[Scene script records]

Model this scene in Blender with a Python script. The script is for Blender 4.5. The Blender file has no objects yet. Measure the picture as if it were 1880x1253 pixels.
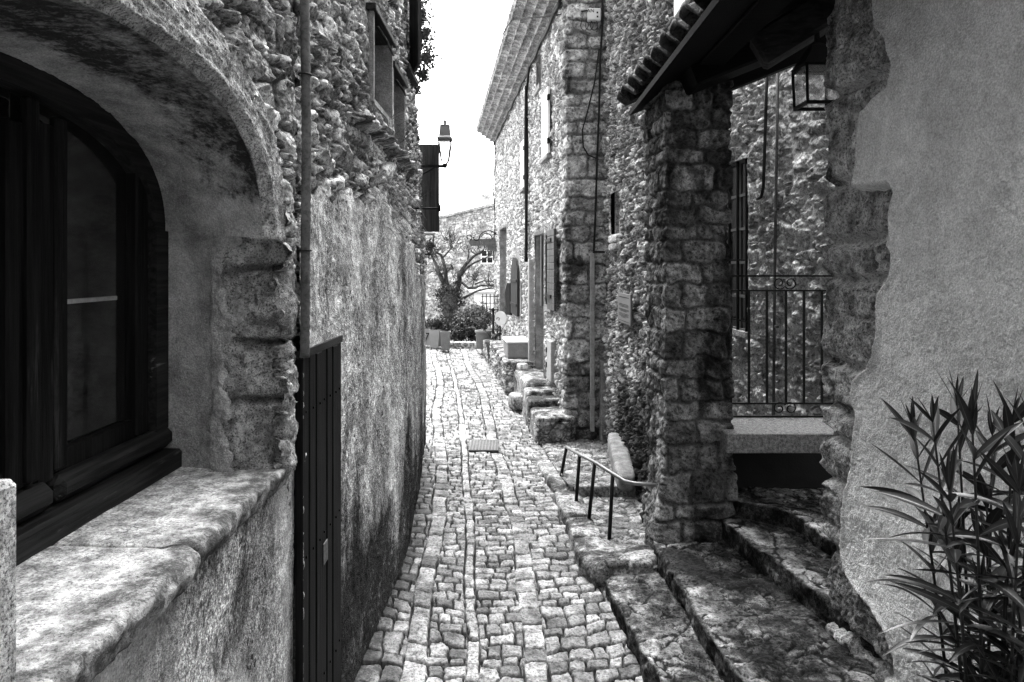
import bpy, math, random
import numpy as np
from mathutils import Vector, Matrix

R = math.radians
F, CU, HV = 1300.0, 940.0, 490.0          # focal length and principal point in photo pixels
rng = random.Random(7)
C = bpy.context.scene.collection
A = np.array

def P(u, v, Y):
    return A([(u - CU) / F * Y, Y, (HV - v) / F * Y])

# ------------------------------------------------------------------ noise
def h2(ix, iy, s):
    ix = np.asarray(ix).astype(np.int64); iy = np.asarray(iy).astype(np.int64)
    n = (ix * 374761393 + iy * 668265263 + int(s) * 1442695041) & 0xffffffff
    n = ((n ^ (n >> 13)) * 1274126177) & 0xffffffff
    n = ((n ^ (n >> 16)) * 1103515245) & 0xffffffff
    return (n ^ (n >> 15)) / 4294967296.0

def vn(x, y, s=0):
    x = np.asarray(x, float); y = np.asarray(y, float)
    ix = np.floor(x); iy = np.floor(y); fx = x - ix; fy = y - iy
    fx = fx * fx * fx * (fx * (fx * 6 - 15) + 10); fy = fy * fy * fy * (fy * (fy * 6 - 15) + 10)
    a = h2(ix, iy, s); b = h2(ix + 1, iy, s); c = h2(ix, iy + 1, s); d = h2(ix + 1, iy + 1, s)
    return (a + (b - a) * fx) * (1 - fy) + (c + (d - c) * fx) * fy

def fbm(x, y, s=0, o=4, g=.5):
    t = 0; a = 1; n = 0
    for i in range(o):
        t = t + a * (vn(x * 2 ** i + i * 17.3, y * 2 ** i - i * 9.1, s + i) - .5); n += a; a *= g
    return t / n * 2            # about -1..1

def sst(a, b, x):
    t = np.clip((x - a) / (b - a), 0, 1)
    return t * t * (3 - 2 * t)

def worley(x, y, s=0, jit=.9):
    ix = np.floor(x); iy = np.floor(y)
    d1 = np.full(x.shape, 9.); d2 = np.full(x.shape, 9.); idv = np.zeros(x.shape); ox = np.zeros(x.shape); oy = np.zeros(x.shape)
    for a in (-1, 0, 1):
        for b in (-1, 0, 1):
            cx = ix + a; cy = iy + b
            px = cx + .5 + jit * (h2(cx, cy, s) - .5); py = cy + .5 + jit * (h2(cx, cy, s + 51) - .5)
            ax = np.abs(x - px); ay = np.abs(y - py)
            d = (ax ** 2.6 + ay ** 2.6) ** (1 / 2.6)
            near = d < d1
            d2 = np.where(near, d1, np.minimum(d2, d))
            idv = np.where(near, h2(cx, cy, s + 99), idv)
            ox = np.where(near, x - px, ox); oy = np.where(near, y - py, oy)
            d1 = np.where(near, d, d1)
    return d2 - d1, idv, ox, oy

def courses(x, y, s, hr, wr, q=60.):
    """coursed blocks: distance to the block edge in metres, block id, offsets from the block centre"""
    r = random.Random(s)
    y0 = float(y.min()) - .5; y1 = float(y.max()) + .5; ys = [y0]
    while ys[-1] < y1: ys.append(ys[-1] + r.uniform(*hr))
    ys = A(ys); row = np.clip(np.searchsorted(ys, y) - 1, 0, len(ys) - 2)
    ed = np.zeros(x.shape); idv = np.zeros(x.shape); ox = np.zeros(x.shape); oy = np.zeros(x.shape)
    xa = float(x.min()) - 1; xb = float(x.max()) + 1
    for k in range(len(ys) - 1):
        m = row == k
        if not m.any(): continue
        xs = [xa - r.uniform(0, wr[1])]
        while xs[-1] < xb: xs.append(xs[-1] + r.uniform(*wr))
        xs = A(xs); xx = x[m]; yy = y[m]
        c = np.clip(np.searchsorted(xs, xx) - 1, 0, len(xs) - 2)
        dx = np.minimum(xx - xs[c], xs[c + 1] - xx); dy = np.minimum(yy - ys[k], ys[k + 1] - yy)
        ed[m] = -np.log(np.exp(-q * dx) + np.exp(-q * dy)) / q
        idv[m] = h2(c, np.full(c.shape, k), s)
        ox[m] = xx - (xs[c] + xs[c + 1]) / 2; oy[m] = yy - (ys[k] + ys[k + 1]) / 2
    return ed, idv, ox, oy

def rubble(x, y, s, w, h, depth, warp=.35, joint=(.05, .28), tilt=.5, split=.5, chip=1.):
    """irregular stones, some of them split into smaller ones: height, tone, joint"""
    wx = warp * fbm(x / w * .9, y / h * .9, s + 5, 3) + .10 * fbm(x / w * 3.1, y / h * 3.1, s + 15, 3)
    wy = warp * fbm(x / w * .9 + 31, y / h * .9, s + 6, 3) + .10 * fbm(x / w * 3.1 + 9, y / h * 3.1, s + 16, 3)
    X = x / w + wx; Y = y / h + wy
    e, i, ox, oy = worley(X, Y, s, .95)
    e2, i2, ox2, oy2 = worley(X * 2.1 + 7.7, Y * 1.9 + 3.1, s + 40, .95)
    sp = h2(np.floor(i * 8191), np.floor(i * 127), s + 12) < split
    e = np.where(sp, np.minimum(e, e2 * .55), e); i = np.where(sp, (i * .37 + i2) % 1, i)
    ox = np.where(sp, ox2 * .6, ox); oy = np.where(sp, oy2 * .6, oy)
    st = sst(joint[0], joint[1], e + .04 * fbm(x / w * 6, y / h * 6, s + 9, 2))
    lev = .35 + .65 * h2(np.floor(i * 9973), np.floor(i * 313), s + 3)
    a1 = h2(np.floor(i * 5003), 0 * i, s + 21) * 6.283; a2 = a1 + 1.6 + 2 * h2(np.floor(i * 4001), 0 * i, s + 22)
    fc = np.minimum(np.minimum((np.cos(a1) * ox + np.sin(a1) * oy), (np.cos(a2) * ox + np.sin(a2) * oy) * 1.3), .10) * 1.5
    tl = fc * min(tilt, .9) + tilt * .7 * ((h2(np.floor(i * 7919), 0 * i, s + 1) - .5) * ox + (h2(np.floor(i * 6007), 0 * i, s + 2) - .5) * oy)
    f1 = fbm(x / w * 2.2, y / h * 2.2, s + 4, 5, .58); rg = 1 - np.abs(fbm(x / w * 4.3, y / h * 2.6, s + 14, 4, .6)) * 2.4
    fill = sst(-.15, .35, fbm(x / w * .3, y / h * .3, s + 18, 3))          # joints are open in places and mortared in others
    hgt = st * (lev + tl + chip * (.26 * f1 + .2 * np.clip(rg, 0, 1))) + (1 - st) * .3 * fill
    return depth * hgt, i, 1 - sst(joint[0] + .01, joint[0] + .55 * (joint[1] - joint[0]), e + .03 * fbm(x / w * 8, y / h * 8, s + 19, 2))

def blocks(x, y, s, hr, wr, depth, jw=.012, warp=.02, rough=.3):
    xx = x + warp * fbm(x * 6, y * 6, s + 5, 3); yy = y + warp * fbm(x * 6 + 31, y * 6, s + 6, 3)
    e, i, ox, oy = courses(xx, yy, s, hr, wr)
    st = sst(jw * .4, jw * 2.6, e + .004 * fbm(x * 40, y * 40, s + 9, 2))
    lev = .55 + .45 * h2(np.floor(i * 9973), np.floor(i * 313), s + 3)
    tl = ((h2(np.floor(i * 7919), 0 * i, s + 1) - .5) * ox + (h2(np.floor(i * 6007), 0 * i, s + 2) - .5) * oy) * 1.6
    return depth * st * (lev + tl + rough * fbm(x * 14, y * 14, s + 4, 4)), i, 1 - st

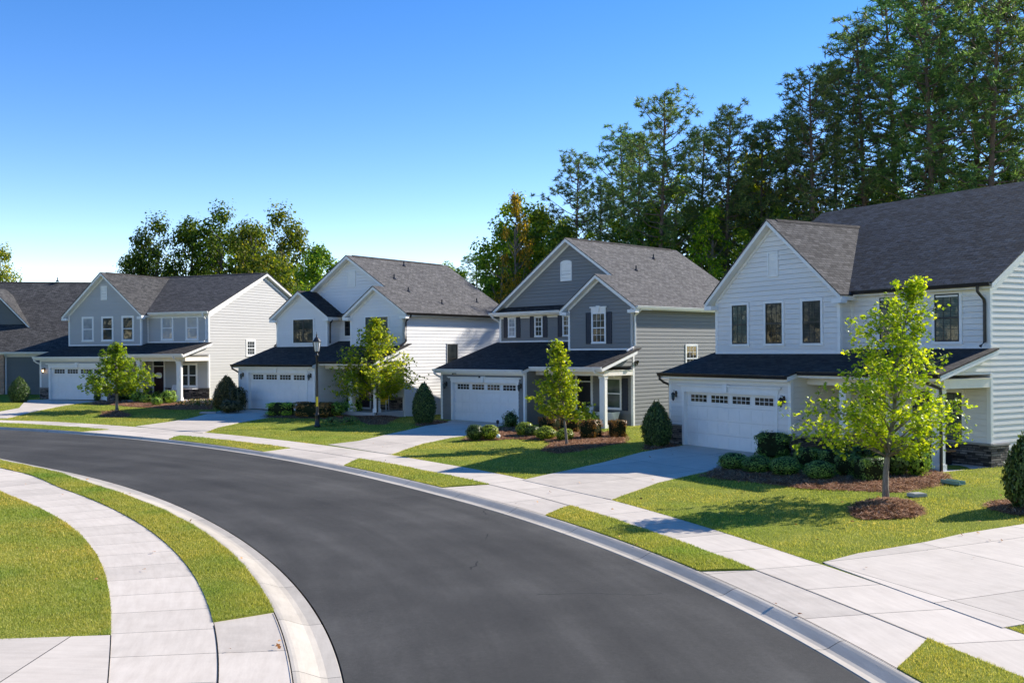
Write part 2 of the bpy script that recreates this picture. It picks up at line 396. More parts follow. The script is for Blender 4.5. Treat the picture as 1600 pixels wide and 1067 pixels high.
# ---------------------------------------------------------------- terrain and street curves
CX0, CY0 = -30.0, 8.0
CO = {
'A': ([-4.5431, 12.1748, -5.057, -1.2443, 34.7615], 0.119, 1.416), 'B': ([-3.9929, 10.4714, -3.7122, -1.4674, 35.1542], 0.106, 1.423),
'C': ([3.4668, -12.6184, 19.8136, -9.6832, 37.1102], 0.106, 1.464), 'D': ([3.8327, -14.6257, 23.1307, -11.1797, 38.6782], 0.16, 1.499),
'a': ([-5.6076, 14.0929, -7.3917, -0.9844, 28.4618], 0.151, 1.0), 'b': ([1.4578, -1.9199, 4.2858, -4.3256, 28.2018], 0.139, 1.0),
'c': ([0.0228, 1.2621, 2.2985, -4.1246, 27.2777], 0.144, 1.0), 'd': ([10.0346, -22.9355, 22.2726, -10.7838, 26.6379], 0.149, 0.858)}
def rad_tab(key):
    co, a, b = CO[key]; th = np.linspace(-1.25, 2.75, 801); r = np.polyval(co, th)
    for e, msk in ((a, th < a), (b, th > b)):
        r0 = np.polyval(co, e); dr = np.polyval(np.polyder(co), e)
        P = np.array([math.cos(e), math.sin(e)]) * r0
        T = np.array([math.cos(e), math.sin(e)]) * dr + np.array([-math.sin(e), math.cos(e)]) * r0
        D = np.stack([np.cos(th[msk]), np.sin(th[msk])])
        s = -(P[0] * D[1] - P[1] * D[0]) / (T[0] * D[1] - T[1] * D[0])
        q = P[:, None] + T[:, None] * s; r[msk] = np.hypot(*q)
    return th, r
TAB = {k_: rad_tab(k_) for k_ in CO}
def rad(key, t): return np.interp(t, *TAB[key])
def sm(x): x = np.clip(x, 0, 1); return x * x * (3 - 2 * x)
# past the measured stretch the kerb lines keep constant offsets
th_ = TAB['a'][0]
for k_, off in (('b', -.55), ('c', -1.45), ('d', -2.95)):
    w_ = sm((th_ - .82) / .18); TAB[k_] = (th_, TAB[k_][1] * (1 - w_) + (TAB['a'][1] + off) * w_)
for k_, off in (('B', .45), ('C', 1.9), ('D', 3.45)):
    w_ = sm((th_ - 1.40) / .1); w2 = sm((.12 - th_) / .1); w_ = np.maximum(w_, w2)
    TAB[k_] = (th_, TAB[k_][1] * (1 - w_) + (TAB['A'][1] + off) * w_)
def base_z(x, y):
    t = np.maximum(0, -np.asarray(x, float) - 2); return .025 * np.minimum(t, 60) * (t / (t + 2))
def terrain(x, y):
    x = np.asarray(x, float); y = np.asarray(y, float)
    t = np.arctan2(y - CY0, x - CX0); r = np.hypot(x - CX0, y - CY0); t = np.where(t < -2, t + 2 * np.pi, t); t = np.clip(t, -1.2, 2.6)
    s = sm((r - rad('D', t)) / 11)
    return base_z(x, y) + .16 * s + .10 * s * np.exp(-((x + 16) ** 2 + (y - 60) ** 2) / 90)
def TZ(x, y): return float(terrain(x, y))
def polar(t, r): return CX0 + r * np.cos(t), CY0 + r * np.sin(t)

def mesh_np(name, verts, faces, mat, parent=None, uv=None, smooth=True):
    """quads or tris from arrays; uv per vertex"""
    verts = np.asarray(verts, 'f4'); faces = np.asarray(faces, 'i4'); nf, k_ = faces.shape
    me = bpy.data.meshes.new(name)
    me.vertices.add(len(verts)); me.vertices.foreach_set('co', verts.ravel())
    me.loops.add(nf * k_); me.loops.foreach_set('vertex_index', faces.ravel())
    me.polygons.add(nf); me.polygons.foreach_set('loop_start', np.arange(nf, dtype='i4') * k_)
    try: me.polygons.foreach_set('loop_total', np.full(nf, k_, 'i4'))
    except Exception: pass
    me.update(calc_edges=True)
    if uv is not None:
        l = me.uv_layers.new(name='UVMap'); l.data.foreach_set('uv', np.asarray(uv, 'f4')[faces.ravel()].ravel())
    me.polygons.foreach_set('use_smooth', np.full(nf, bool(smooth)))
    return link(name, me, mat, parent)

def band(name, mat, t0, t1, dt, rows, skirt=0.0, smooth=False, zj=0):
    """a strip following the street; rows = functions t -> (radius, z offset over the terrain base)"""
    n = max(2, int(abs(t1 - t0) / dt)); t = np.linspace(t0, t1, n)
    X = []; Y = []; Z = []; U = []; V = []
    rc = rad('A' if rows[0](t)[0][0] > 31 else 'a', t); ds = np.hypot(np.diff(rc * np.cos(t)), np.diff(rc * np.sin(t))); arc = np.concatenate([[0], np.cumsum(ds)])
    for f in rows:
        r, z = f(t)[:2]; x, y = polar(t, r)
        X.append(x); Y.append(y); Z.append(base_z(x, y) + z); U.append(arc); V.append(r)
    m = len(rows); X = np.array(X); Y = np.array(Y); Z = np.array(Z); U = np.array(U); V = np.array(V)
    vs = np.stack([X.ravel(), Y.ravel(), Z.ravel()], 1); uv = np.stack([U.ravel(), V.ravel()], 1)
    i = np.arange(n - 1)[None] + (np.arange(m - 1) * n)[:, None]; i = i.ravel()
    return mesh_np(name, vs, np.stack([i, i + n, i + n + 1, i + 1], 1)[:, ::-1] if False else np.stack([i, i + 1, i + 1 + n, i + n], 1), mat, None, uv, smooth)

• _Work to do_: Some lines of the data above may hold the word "pixels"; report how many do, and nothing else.

• _Solution for this task_: 3